The Climactic Assassination Is Still Shocking

Kenny assassinates Barbara Jean in Nashville

After two-and-a-half hours of relatable everyday situations like marital squabbles and casual sex, Altman’s movie takes a shocking turn at its climax. Kenny, a disturbed loner who’s been carrying a mysterious violin case throughout the whole movie, takes a gun out of the case and assassinates country singer Barbara Jean in the middle of her set.

In the years since the film’s release, this scene has been interpreted as a haunting precursor to the murder of John Lennon.

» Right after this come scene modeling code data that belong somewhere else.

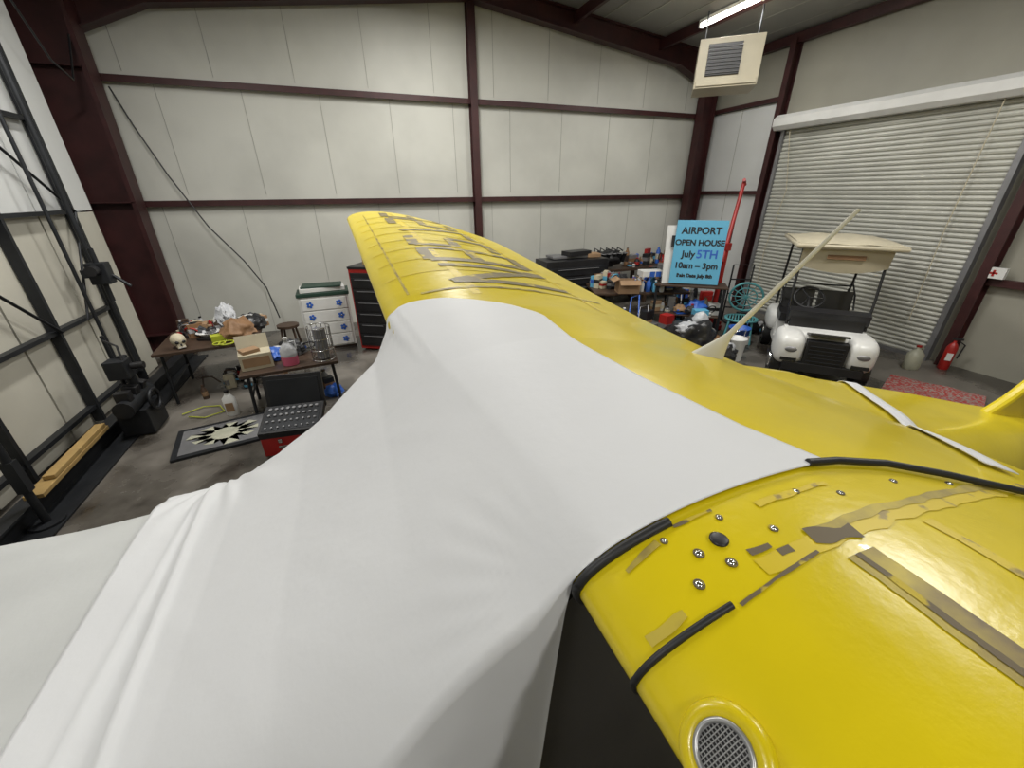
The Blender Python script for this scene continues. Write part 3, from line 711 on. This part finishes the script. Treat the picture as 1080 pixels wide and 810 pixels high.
for r in range(4):
    for i in range(9): b.cyl((-.24+.06*i,-.155+.10*r,.08),(-.24+.06*i,-.155+.10*r,.10),.010+.003*r,.010+.003*r,GREY,10)
b.M=Matrix.Identity(4)
b.box((0,.30,.24),(.62,.05,.42),BLK,(-12,0,0)); b.box((0,.27,.24),(.54,.01,.34),DSTL,(-12,0,0))
for i in range(7): b.cyl((-.22+.07*i,.25,.12),(-.22+.07*i,.30,.34),.006,.006,GREY,6)
b.box((0,.1,.0),(.5,.3,.03),BLK)
b.done('socket_set_case',(-.95,4.50,.28),-6,bevel=.004)
b=B(); b.box((0,0,.015),(.98,.70,.03),DSTL)
b.box((0,0,.031),(.86,.58,.004),GREY)
rnd=random.Random(3)
for i in range(9):
    a=i*.7; r=.32+.12*rnd.random(); k=.68; b.prism([(.1*math.cos(a+1.6),.1*k*math.sin(a+1.6)),(r*math.cos(a-.19),r*k*math.sin(a-.19)),(r*math.cos(a+.19),r*k*math.sin(a+.19)),(.1*math.cos(a-1.6),.1*k*math.sin(a-1.6))],'z',.033,.036,FADE)
b.cyl((0,0,.033),(0,0,.037),.14,.14,FADE,20)
b.done('painted_board',(-1.80,5.0,0),10)
b=B(); b.tube([(-.3,0,.02),(-.1,.15,.02),(.1,.1,.02),(.2,-.1,.02),(.0,-.2,.02),(-.2,-.1,.02)],.008,LIME); b.done('extension_cord',(-2.15,5.75,0))

# ---------------- camera
W=bpy.data.worlds.new('world'); S.world=W; W.use_nodes=True; W.node_tree.nodes['Background'].inputs[0].default_value=(.6,.6,.6,1); W.node_tree.nodes['Background'].inputs[1].default_value=.3
cd=bpy.data.cameras.new('camera'); cd.sensor_width=36; cd.lens=14.0; cd.clip_start=.02
cam=bpy.data.objects.new('camera',cd); S.collection.objects.link(cam)
tilt=math.radians(25.7); yaw=math.radians(20.5); roll=math.radians(-.5)
M=Matrix.Rotation(-yaw,4,'Z')@Matrix.Rotation(math.pi/2-tilt,4,'X')@Matrix.Rotation(roll,4,'Z')
cam.matrix_world=Matrix.Translation((0,0,H))@M
S.camera=cam
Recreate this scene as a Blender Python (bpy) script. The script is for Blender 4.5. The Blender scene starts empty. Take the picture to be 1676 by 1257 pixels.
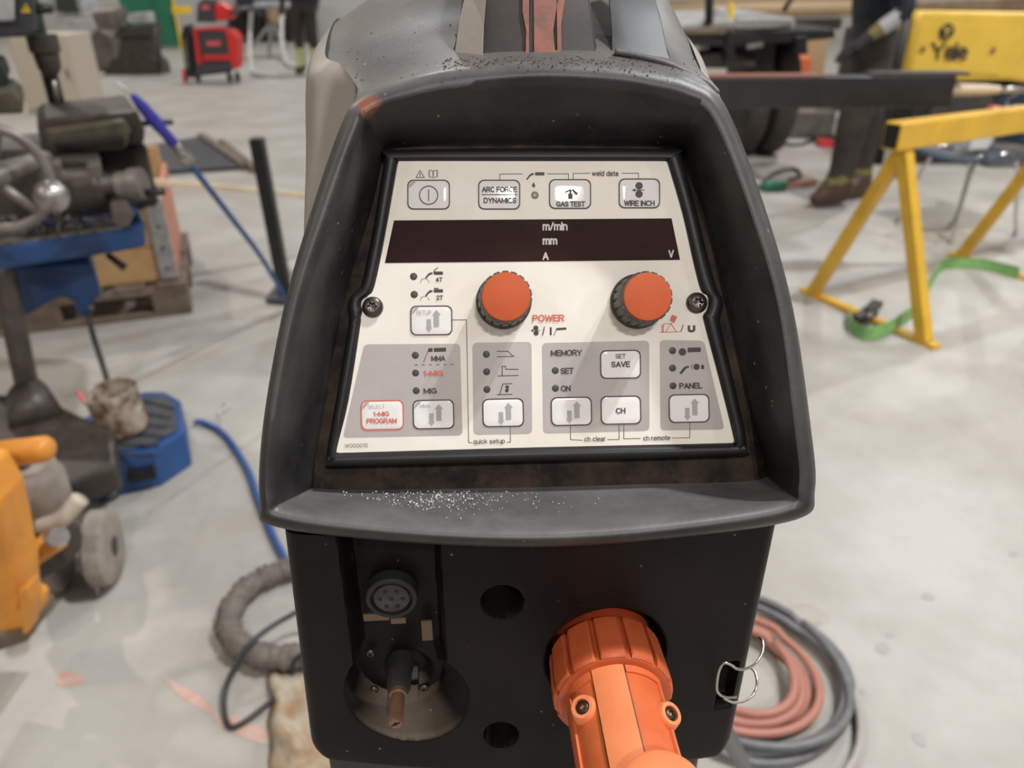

Haven Hamilton insists, “This isn’t Dallas,” and the band plays on as a dying Barbara Jean is carried off the stage. The realistic edge of this entire out-of-the-left-field sequence is still harrowing today.

It Invented And Perfected Its Genre

A wide shot of people walking in Nashville

With Nashville, Altman both invented and perfected an entire genre. There had been slice-of-life dramas before, but Nashville created the framework of the sprawling ensemble epic that bounces from character to character.

There have been a bunch of subsequent Nashville-inspired ensemble dramas – Paul Thomas Anderson’s Magnolia, Alejandro González Iñárritu’s Amores Perros, Steven Soderbergh’s Traffic – but none of them have topped the thought-provoking realism and razor-sharp characterization of Altman’s epic.